▸ Exercise aim:
Render the material again word for word, skipping the pictures in it.

▸ Recorded information:
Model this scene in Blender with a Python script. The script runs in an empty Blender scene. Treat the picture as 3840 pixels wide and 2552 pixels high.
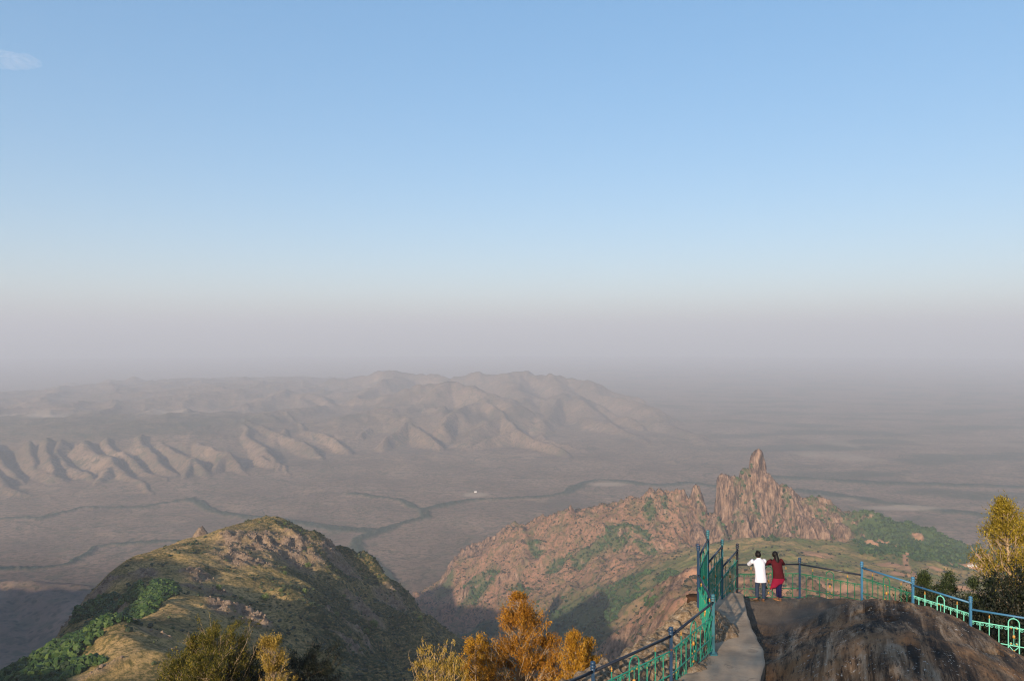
import bpy, math, random
import numpy as np
from mathutils import Vector, Matrix

S = bpy.context.scene
C = S.collection
F = 800.0                     # focal length in pixels of a 1024 px wide frame
SUN_AZ, SUN_EL = math.radians(24.0), math.radians(19.5)
SUN = Vector((-math.sin(SUN_AZ) * math.cos(SUN_EL), -math.cos(SUN_AZ) * math.cos(SUN_EL), math.sin(SUN_EL)))


def P(u, v, d):
    return ((u - 512.0) / F * d, d, -(v - 340.0) / F * d)


# ------------------------------------------------------------------ objects
def tag(o, label, cat, group=None, kind=None):
    o['label'] = label
    o['category'] = cat
    if group:
        o['group'] = group
    if kind:
        o['kind'] = kind
    return o


def empty(name, loc, rz=0.0):
    o = bpy.data.objects.new(name, None)
    C.objects.link(o)
    o.location = loc
    o.rotation_euler = (0, 0, rz)
    o.empty_display_size = 0.1
    return o


def link(name, me, mat, parent=None, loc=None):
    o = bpy.data.objects.new(name, me)
    C.objects.link(o)
    if mat is not None:
        if not me.materials:
            me.materials.append(mat)
    if parent is not None:
        o.parent = parent
    if loc is not None:
        o.location = loc
    return o


def np_mesh(name, V, faces, smooth=True, attrs=None):
    """V (n,3); faces (m,k) with k = 3 or 4."""
    V = np.ascontiguousarray(V, dtype=np.float32)
    faces = np.ascontiguousarray(faces, dtype=np.int32)
    m, k = faces.shape
    me = bpy.data.meshes.new(name)
    me.vertices.add(len(V))
    me.vertices.foreach_set('co', V.ravel())
    me.loops.add(m * k)
    me.loops.foreach_set('vertex_index', faces.ravel())
    me.polygons.add(m)
    me.polygons.foreach_set('loop_start', np.arange(0, m * k, k, dtype=np.int32))
    me.polygons.foreach_set('use_smooth', np.full(m, smooth, dtype=bool))
    for an, arr in (attrs or {}).items():
        a = me.attributes.new(an, 'FLOAT', 'POINT')
        a.data.foreach_set('value', np.ascontiguousarray(arr, dtype=np.float32).ravel())
    me.update(calc_edges=True)
    me.validate()
    return me


def grid_faces(ni, nj):
    i, j = np.meshgrid(np.arange(ni - 1), np.arange(nj - 1), indexing='ij')
    a = (i * nj + j).ravel()
    return np.stack([a, a + nj, a + nj + 1, a + 1], 1)


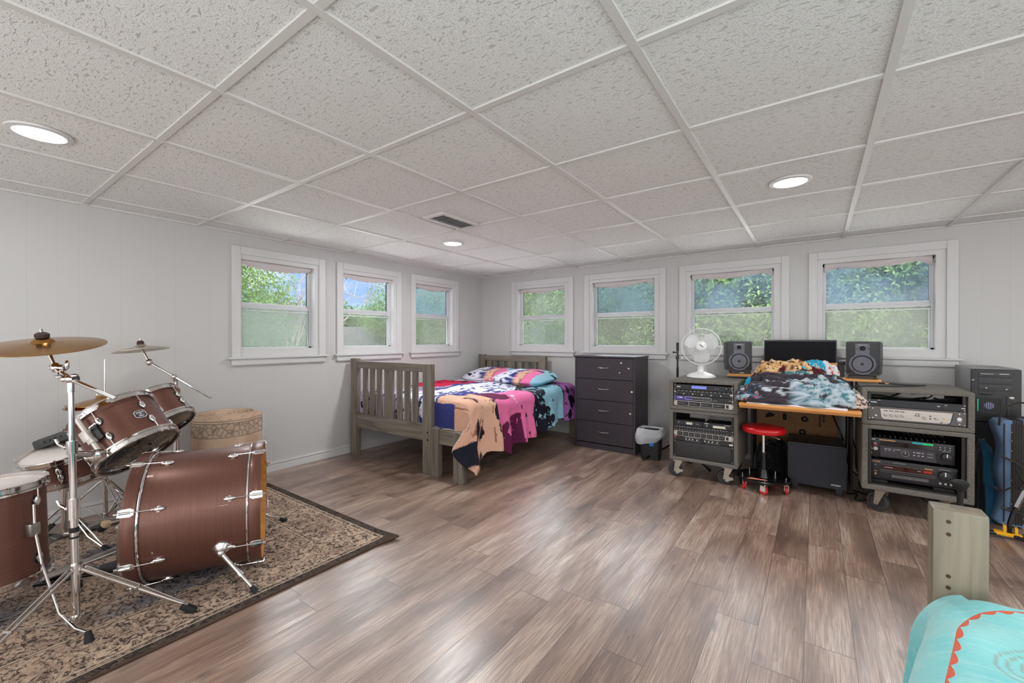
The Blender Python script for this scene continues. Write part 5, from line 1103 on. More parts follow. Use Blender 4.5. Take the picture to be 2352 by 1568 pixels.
# ================================================================ DRUM KIT
def drum(name, label, M, R_, L, nl, phase, hoop='chrome', top='white', bottom='dark', group=None, shell=m_shell, nb=None, badge=None, lug_len=.03, brk=True):
    """local z runs from the bottom (resonant) rim to the top (batter) rim; origin at the bottom rim centre"""
    t = thing(name, label, 'drum', M=M, group=group); rs = R_-.012
    MB().lathe([(rs, .008), (rs, L-.008), (rs-.007, L-.006), (rs-.007, .006)], None, 96, True).build('shell', shell, t)
    for nm, z, s_, hd in (('top_hoop', L, 1, top), ('bottom_hoop', 0, -1, bottom)):
        zz = lambda a: z+s_*a
        MB().lathe([(rs+.002, zz(-.022)), (R_+.003, zz(-.022)), (R_+.003, zz(-.016)), (rs+.006, zz(-.012)), (rs+.005, zz(.004)), (rs+.012, zz(.008)), (rs+.010, zz(.011)), (rs+.001, zz(.009)), (rs+.001, zz(-.004))], None, 96, True).build(nm, m_chrome, t)
        h = MB().lathe([(0, zz(.0)), (rs-.014, zz(.0)), (rs-.006, zz(-.003)), (rs+.002, zz(-.006)), (rs+.002, zz(-.010)), (0, zz(-.004))], None, 72).build(nm.split('_')[0]+'_head', m_headw if hd == 'white' else m_headd, t)
        if hd == 'dark': q = MB().lathe([(rs-.034, zz(.0003)), (rs-.030, zz(.0003)), (rs-.030, zz(.0008)), (rs-.034, zz(.0008))], None, 64, True).build('head_ring', m_steel, t); q.parent = h
    lug = rod = None
    for side, z, s_, n_ in ((0, .0, 1, nb or nl), (1, L, -1, nl)):
        for k in range(n_):
            a = phase+2*PI*k/n_; Ml = Matrix.Rotation(a, 4, 'Z'); zl = z+s_*min(.072, L*.38)
            key = '%d' % side
            if (key, id(t)) not in drum.cache:
                b = MB(); b.sph((rs+.006, 0, zl), .0135, (.62, .85, 1.65), seg=16); b.cyl((rs-.004, 0, zl), (rs+.004, 0, zl), .0125, seg=16); lg = b.build('lug', m_chrome, t)
                q = MB().lathe([(0, -.0005), (.0165, -.0005), (.0165, .002), (0, .002)], Matrix.Translation((rs-.0005, 0, zl)) @ Matrix.Rotation(PI/2, 4, 'Y') @ Matrix.Diagonal((1.35, 1, 1, 1)), 24).build('gasket', m_black, t); q.parent = lg
                b = MB(); b.cyl((rs+.009, 0, zl), (rs+.009, 0, z-s_*(-.014)), .0026, seg=10); b.cyl((rs+.009, 0, z-s_*.010), (rs+.009, 0, z+s_*(-.0+.012)*-1), .0055, seg=10); b.box((rs+.008, 0, z-s_*-.017), (.014, .012, .004), .001); rd = b.build('tension_rod', m_chrome, t)
                drum.cache[(key, id(t))] = (lg, rd); lg.matrix_basis = Ml; rd.matrix_basis = Ml
            else:
                lg, rd = drum.cache[(key, id(t))]; dup(lg, Ml, t); dup(rd, Ml, t)
    if badge is not None:
        a, zb = badge; Mb = Matrix.Rotation(a, 4, 'Z') @ Matrix(((0, 0, 1, rs+.0008), (1, 0, 0, 0), (0, 1, 0, zb), (0, 0, 0, 1)))
        oc = [(-.022, -.010), (-.014, -.018), (.014, -.018), (.022, -.010), (.022, .010), (.014, .018), (-.014, .018), (-.022, .010)]
        bg_ = MB().prism([(x*1.12, y*1.12) for x, y in oc], Mb, .0008).build('badge', m_print, t, smooth=False); q = MB().prism(oc, Mb @ Matrix.Translation((0, 0, .0007)), .0008).build('badge_face', m_black, t, smooth=False); q.parent = bg_
        Mt = Mb @ Matrix.Translation((0, 0, .0016)); x1_ = text('GRETSCH', .0078, Mt @ Matrix.Translation((0, .0065, 0)), m_print, t, align='CENTER', bold=.0003); x2 = text('ENERGY', .0068, Mt @ Matrix.Translation((0, -.0125, 0)), m_print, t, align='CENTER', bold=.0003)
        q = MB().lathe([(.0022, 0), (.0042, 0), (.0042, .001), (.0022, .001)], Mt, 18, True); q.box((-.013, 0, .0003), (.014, .0009, .0006), 0, Mt); q.box((.013, 0, .0003), (.014, .0009, .0006), 0, Mt); q.build('badge_emblem', m_print, t)
    return t
drum.cache = {}
KG = 'drums of the walnut kit'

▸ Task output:
Model this scene in Blender with a Python script. The script runs in an empty Blender scene. Treat the picture as 3840 pixels wide and 2552 pixels high.
import bpy, math, random
import numpy as np
from mathutils import Vector, Matrix

S = bpy.context.scene
C = S.collection
F = 800.0                     # focal length in pixels of a 1024 px wide frame
SUN_AZ, SUN_EL = math.radians(24.0), math.radians(19.5)
SUN = Vector((-math.sin(SUN_AZ) * math.cos(SUN_EL), -math.cos(SUN_AZ) * math.cos(SUN_EL), math.sin(SUN_EL)))


def P(u, v, d):
    return ((u - 512.0) / F * d, d, -(v - 340.0) / F * d)


# ------------------------------------------------------------------ objects
def tag(o, label, cat, group=None, kind=None):
    o['label'] = label
    o['category'] = cat
    if group:
        o['group'] = group
    if kind:
        o['kind'] = kind
    return o


def empty(name, loc, rz=0.0):
    o = bpy.data.objects.new(name, None)
    C.objects.link(o)
    o.location = loc
    o.rotation_euler = (0, 0, rz)
    o.empty_display_size = 0.1
    return o


def link(name, me, mat, parent=None, loc=None):
    o = bpy.data.objects.new(name, me)
    C.objects.link(o)
    if mat is not None:
        if not me.materials:
            me.materials.append(mat)
    if parent is not None:
        o.parent = parent
    if loc is not None:
        o.location = loc
    return o


def np_mesh(name, V, faces, smooth=True, attrs=None):
    """V (n,3); faces (m,k) with k = 3 or 4."""
    V = np.ascontiguousarray(V, dtype=np.float32)
    faces = np.ascontiguousarray(faces, dtype=np.int32)
    m, k = faces.shape
    me = bpy.data.meshes.new(name)
    me.vertices.add(len(V))
    me.vertices.foreach_set('co', V.ravel())
    me.loops.add(m * k)
    me.loops.foreach_set('vertex_index', faces.ravel())
    me.polygons.add(m)
    me.polygons.foreach_set('loop_start', np.arange(0, m * k, k, dtype=np.int32))
    me.polygons.foreach_set('use_smooth', np.full(m, smooth, dtype=bool))
    for an, arr in (attrs or {}).items():
        a = me.attributes.new(an, 'FLOAT', 'POINT')
        a.data.foreach_set('value', np.ascontiguousarray(arr, dtype=np.float32).ravel())
    me.update(calc_edges=True)
    me.validate()
    return me


def grid_faces(ni, nj):
    i, j = np.meshgrid(np.arange(ni - 1), np.arange(nj - 1), indexing='ij')
    a = (i * nj + j).ravel()
    return np.stack([a, a + nj, a + nj + 1, a + 1], 1)


The Blender Python script for this scene continues. Write part 5, from line 1103 on. More parts follow. Use Blender 4.5. Take the picture to be 2352 by 1568 pixels.
# ================================================================ DRUM KIT
def drum(name, label, M, R_, L, nl, phase, hoop='chrome', top='white', bottom='dark', group=None, shell=m_shell, nb=None, badge=None, lug_len=.03, brk=True):
    """local z runs from the bottom (resonant) rim to the top (batter) rim; origin at the bottom rim centre"""
    t = thing(name, label, 'drum', M=M, group=group); rs = R_-.012
    MB().lathe([(rs, .008), (rs, L-.008), (rs-.007, L-.006), (rs-.007, .006)], None, 96, True).build('shell', shell, t)
    for nm, z, s_, hd in (('top_hoop', L, 1, top), ('bottom_hoop', 0, -1, bottom)):
        zz = lambda a: z+s_*a
        MB().lathe([(rs+.002, zz(-.022)), (R_+.003, zz(-.022)), (R_+.003, zz(-.016)), (rs+.006, zz(-.012)), (rs+.005, zz(.004)), (rs+.012, zz(.008)), (rs+.010, zz(.011)), (rs+.001, zz(.009)), (rs+.001, zz(-.004))], None, 96, True).build(nm, m_chrome, t)
        h = MB().lathe([(0, zz(.0)), (rs-.014, zz(.0)), (rs-.006, zz(-.003)), (rs+.002, zz(-.006)), (rs+.002, zz(-.010)), (0, zz(-.004))], None, 72).build(nm.split('_')[0]+'_head', m_headw if hd == 'white' else m_headd, t)
        if hd == 'dark': q = MB().lathe([(rs-.034, zz(.0003)), (rs-.030, zz(.0003)), (rs-.030, zz(.0008)), (rs-.034, zz(.0008))], None, 64, True).build('head_ring', m_steel, t); q.parent = h
    lug = rod = None
    for side, z, s_, n_ in ((0, .0, 1, nb or nl), (1, L, -1, nl)):
        for k in range(n_):
            a = phase+2*PI*k/n_; Ml = Matrix.Rotation(a, 4, 'Z'); zl = z+s_*min(.072, L*.38)
            key = '%d' % side
            if (key, id(t)) not in drum.cache:
                b = MB(); b.sph((rs+.006, 0, zl), .0135, (.62, .85, 1.65), seg=16); b.cyl((rs-.004, 0, zl), (rs+.004, 0, zl), .0125, seg=16); lg = b.build('lug', m_chrome, t)
                q = MB().lathe([(0, -.0005), (.0165, -.0005), (.0165, .002), (0, .002)], Matrix.Translation((rs-.0005, 0, zl)) @ Matrix.Rotation(PI/2, 4, 'Y') @ Matrix.Diagonal((1.35, 1, 1, 1)), 24).build('gasket', m_black, t); q.parent = lg
                b = MB(); b.cyl((rs+.009, 0, zl), (rs+.009, 0, z-s_*(-.014)), .0026, seg=10); b.cyl((rs+.009, 0, z-s_*.010), (rs+.009, 0, z+s_*(-.0+.012)*-1), .0055, seg=10); b.box((rs+.008, 0, z-s_*-.017), (.014, .012, .004), .001); rd = b.build('tension_rod', m_chrome, t)
                drum.cache[(key, id(t))] = (lg, rd); lg.matrix_basis = Ml; rd.matrix_basis = Ml
            else:
                lg, rd = drum.cache[(key, id(t))]; dup(lg, Ml, t); dup(rd, Ml, t)
    if badge is not None:
        a, zb = badge; Mb = Matrix.Rotation(a, 4, 'Z') @ Matrix(((0, 0, 1, rs+.0008), (1, 0, 0, 0), (0, 1, 0, zb), (0, 0, 0, 1)))
        oc = [(-.022, -.010), (-.014, -.018), (.014, -.018), (.022, -.010), (.022, .010), (.014, .018), (-.014, .018), (-.022, .010)]
        bg_ = MB().prism([(x*1.12, y*1.12) for x, y in oc], Mb, .0008).build('badge', m_print, t, smooth=False); q = MB().prism(oc, Mb @ Matrix.Translation((0, 0, .0007)), .0008).build('badge_face', m_black, t, smooth=False); q.parent = bg_
        Mt = Mb @ Matrix.Translation((0, 0, .0016)); x1_ = text('GRETSCH', .0078, Mt @ Matrix.Translation((0, .0065, 0)), m_print, t, align='CENTER', bold=.0003); x2 = text('ENERGY', .0068, Mt @ Matrix.Translation((0, -.0125, 0)), m_print, t, align='CENTER', bold=.0003)
        q = MB().lathe([(.0022, 0), (.0042, 0), (.0042, .001), (.0022, .001)], Mt, 18, True); q.box((-.013, 0, .0003), (.014, .0009, .0006), 0, Mt); q.box((.013, 0, .0003), (.014, .0009, .0006), 0, Mt); q.build('badge_emblem', m_print, t)
    return t
drum.cache = {}
KG = 'drums of the walnut kit'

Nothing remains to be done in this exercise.